GIVEN MATERIAL:
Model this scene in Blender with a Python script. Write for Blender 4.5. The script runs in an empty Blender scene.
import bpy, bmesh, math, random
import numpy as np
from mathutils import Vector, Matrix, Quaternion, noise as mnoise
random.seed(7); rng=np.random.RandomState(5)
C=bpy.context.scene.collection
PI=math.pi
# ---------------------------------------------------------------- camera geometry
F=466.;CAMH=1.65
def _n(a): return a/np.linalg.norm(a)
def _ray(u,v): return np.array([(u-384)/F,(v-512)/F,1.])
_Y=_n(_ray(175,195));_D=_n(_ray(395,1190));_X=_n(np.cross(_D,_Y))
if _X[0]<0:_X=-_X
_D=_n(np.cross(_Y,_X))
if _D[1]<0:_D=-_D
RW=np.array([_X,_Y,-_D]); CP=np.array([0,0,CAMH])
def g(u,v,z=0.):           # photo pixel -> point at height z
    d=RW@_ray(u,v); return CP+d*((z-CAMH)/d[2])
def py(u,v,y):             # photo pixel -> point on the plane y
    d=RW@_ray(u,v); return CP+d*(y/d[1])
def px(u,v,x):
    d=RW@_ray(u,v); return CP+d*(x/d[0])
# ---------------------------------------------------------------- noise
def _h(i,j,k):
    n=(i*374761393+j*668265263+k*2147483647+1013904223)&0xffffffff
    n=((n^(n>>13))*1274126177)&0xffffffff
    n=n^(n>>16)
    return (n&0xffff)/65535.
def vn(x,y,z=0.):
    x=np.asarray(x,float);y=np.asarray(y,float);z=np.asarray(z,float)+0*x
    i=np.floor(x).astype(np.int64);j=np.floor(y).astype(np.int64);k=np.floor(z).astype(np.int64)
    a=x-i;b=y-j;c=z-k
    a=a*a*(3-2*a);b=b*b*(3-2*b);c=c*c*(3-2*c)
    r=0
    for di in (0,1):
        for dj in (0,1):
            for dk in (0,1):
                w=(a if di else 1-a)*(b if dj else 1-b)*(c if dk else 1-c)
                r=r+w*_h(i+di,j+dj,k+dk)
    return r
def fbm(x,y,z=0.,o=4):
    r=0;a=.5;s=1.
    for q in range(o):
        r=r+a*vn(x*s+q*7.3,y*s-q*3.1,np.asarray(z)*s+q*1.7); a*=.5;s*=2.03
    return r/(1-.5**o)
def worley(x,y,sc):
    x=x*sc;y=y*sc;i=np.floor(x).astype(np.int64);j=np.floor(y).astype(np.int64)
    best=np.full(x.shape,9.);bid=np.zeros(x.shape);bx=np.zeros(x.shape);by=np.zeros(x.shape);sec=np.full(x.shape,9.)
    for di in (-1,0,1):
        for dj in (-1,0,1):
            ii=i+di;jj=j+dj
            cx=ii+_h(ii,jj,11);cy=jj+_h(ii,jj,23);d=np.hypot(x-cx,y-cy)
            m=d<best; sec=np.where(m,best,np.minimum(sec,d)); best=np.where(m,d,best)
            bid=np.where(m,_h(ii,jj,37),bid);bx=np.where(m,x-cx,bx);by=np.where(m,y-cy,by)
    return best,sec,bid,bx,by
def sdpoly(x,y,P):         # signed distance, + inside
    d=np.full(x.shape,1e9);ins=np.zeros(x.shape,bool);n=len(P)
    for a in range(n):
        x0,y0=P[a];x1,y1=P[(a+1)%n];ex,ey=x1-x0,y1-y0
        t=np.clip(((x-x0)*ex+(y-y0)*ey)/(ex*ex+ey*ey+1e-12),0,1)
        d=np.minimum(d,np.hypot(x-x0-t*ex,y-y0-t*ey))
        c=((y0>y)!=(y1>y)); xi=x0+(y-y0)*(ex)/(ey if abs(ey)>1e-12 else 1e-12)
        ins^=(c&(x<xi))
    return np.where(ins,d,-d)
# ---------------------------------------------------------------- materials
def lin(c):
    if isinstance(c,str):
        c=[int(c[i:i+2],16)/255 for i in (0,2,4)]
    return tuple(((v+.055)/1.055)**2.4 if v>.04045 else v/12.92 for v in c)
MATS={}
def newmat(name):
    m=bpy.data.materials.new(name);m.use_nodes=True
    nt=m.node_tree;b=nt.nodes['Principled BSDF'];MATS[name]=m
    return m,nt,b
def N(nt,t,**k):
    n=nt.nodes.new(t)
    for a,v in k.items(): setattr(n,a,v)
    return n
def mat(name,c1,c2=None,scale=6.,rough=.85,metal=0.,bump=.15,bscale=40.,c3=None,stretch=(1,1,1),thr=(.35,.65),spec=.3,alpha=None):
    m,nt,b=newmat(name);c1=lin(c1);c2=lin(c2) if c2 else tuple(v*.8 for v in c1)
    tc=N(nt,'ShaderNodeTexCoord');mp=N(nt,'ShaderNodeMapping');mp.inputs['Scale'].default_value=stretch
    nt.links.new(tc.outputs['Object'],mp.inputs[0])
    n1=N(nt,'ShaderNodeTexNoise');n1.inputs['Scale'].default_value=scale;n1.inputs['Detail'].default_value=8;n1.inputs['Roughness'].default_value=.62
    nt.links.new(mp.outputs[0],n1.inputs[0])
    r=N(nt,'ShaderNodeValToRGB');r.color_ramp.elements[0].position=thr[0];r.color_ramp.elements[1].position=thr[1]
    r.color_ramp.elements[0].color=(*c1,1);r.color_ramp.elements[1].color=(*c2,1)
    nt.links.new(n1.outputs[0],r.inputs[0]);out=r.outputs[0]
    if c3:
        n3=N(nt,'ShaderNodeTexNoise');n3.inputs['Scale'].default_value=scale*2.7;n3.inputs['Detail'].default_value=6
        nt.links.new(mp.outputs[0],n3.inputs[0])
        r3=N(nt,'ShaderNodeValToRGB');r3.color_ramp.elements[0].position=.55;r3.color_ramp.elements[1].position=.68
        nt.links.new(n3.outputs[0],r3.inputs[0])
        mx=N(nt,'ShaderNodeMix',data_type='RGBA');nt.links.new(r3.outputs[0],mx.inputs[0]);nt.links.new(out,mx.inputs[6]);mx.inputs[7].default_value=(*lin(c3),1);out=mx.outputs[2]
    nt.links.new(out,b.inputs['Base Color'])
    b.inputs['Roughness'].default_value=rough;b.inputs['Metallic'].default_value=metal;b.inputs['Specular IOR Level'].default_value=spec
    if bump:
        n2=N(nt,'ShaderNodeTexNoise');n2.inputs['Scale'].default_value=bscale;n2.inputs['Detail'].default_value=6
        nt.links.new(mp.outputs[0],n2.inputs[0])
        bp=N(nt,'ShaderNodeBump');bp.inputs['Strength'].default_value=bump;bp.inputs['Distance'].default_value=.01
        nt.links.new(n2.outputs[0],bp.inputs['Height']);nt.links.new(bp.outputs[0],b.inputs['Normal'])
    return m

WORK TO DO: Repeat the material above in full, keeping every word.

ANSWER TO THIS PROBLEM:
Model this scene in Blender with a Python script. Write for Blender 4.5. The script runs in an empty Blender scene.
import bpy, bmesh, math, random
import numpy as np
from mathutils import Vector, Matrix, Quaternion, noise as mnoise
random.seed(7); rng=np.random.RandomState(5)
C=bpy.context.scene.collection
PI=math.pi
# ---------------------------------------------------------------- camera geometry
F=466.;CAMH=1.65
def _n(a): return a/np.linalg.norm(a)
def _ray(u,v): return np.array([(u-384)/F,(v-512)/F,1.])
_Y=_n(_ray(175,195));_D=_n(_ray(395,1190));_X=_n(np.cross(_D,_Y))
if _X[0]<0:_X=-_X
_D=_n(np.cross(_Y,_X))
if _D[1]<0:_D=-_D
RW=np.array([_X,_Y,-_D]); CP=np.array([0,0,CAMH])
def g(u,v,z=0.):           # photo pixel -> point at height z
    d=RW@_ray(u,v); return CP+d*((z-CAMH)/d[2])
def py(u,v,y):             # photo pixel -> point on the plane y
    d=RW@_ray(u,v); return CP+d*(y/d[1])
def px(u,v,x):
    d=RW@_ray(u,v); return CP+d*(x/d[0])
# ---------------------------------------------------------------- noise
def _h(i,j,k):
    n=(i*374761393+j*668265263+k*2147483647+1013904223)&0xffffffff
    n=((n^(n>>13))*1274126177)&0xffffffff
    n=n^(n>>16)
    return (n&0xffff)/65535.
def vn(x,y,z=0.):
    x=np.asarray(x,float);y=np.asarray(y,float);z=np.asarray(z,float)+0*x
    i=np.floor(x).astype(np.int64);j=np.floor(y).astype(np.int64);k=np.floor(z).astype(np.int64)
    a=x-i;b=y-j;c=z-k
    a=a*a*(3-2*a);b=b*b*(3-2*b);c=c*c*(3-2*c)
    r=0
    for di in (0,1):
        for dj in (0,1):
            for dk in (0,1):
                w=(a if di else 1-a)*(b if dj else 1-b)*(c if dk else 1-c)
                r=r+w*_h(i+di,j+dj,k+dk)
    return r
def fbm(x,y,z=0.,o=4):
    r=0;a=.5;s=1.
    for q in range(o):
        r=r+a*vn(x*s+q*7.3,y*s-q*3.1,np.asarray(z)*s+q*1.7); a*=.5;s*=2.03
    return r/(1-.5**o)
def worley(x,y,sc):
    x=x*sc;y=y*sc;i=np.floor(x).astype(np.int64);j=np.floor(y).astype(np.int64)
    best=np.full(x.shape,9.);bid=np.zeros(x.shape);bx=np.zeros(x.shape);by=np.zeros(x.shape);sec=np.full(x.shape,9.)
    for di in (-1,0,1):
        for dj in (-1,0,1):
            ii=i+di;jj=j+dj
            cx=ii+_h(ii,jj,11);cy=jj+_h(ii,jj,23);d=np.hypot(x-cx,y-cy)
            m=d<best; sec=np.where(m,best,np.minimum(sec,d)); best=np.where(m,d,best)
            bid=np.where(m,_h(ii,jj,37),bid);bx=np.where(m,x-cx,bx);by=np.where(m,y-cy,by)
    return best,sec,bid,bx,by
def sdpoly(x,y,P):         # signed distance, + inside
    d=np.full(x.shape,1e9);ins=np.zeros(x.shape,bool);n=len(P)
    for a in range(n):
        x0,y0=P[a];x1,y1=P[(a+1)%n];ex,ey=x1-x0,y1-y0
        t=np.clip(((x-x0)*ex+(y-y0)*ey)/(ex*ex+ey*ey+1e-12),0,1)
        d=np.minimum(d,np.hypot(x-x0-t*ex,y-y0-t*ey))
        c=((y0>y)!=(y1>y)); xi=x0+(y-y0)*(ex)/(ey if abs(ey)>1e-12 else 1e-12)
        ins^=(c&(x<xi))
    return np.where(ins,d,-d)
# ---------------------------------------------------------------- materials
def lin(c):
    if isinstance(c,str):
        c=[int(c[i:i+2],16)/255 for i in (0,2,4)]
    return tuple(((v+.055)/1.055)**2.4 if v>.04045 else v/12.92 for v in c)
MATS={}
def newmat(name):
    m=bpy.data.materials.new(name);m.use_nodes=True
    nt=m.node_tree;b=nt.nodes['Principled BSDF'];MATS[name]=m
    return m,nt,b
def N(nt,t,**k):
    n=nt.nodes.new(t)
    for a,v in k.items(): setattr(n,a,v)
    return n
def mat(name,c1,c2=None,scale=6.,rough=.85,metal=0.,bump=.15,bscale=40.,c3=None,stretch=(1,1,1),thr=(.35,.65),spec=.3,alpha=None):
    m,nt,b=newmat(name);c1=lin(c1);c2=lin(c2) if c2 else tuple(v*.8 for v in c1)
    tc=N(nt,'ShaderNodeTexCoord');mp=N(nt,'ShaderNodeMapping');mp.inputs['Scale'].default_value=stretch
    nt.links.new(tc.outputs['Object'],mp.inputs[0])
    n1=N(nt,'ShaderNodeTexNoise');n1.inputs['Scale'].default_value=scale;n1.inputs['Detail'].default_value=8;n1.inputs['Roughness'].default_value=.62
    nt.links.new(mp.outputs[0],n1.inputs[0])
    r=N(nt,'ShaderNodeValToRGB');r.color_ramp.elements[0].position=thr[0];r.color_ramp.elements[1].position=thr[1]
    r.color_ramp.elements[0].color=(*c1,1);r.color_ramp.elements[1].color=(*c2,1)
    nt.links.new(n1.outputs[0],r.inputs[0]);out=r.outputs[0]
    if c3:
        n3=N(nt,'ShaderNodeTexNoise');n3.inputs['Scale'].default_value=scale*2.7;n3.inputs['Detail'].default_value=6
        nt.links.new(mp.outputs[0],n3.inputs[0])
        r3=N(nt,'ShaderNodeValToRGB');r3.color_ramp.elements[0].position=.55;r3.color_ramp.elements[1].position=.68
        nt.links.new(n3.outputs[0],r3.inputs[0])
        mx=N(nt,'ShaderNodeMix',data_type='RGBA');nt.links.new(r3.outputs[0],mx.inputs[0]);nt.links.new(out,mx.inputs[6]);mx.inputs[7].default_value=(*lin(c3),1);out=mx.outputs[2]
    nt.links.new(out,b.inputs['Base Color'])
    b.inputs['Roughness'].default_value=rough;b.inputs['Metallic'].default_value=metal;b.inputs['Specular IOR Level'].default_value=spec
    if bump:
        n2=N(nt,'ShaderNodeTexNoise');n2.inputs['Scale'].default_value=bscale;n2.inputs['Detail'].default_value=6
        nt.links.new(mp.outputs[0],n2.inputs[0])
        bp=N(nt,'ShaderNodeBump');bp.inputs['Strength'].default_value=bump;bp.inputs['Distance'].default_value=.01
        nt.links.new(n2.outputs[0],bp.inputs['Height']);nt.links.new(bp.outputs[0],b.inputs['Normal'])
    return m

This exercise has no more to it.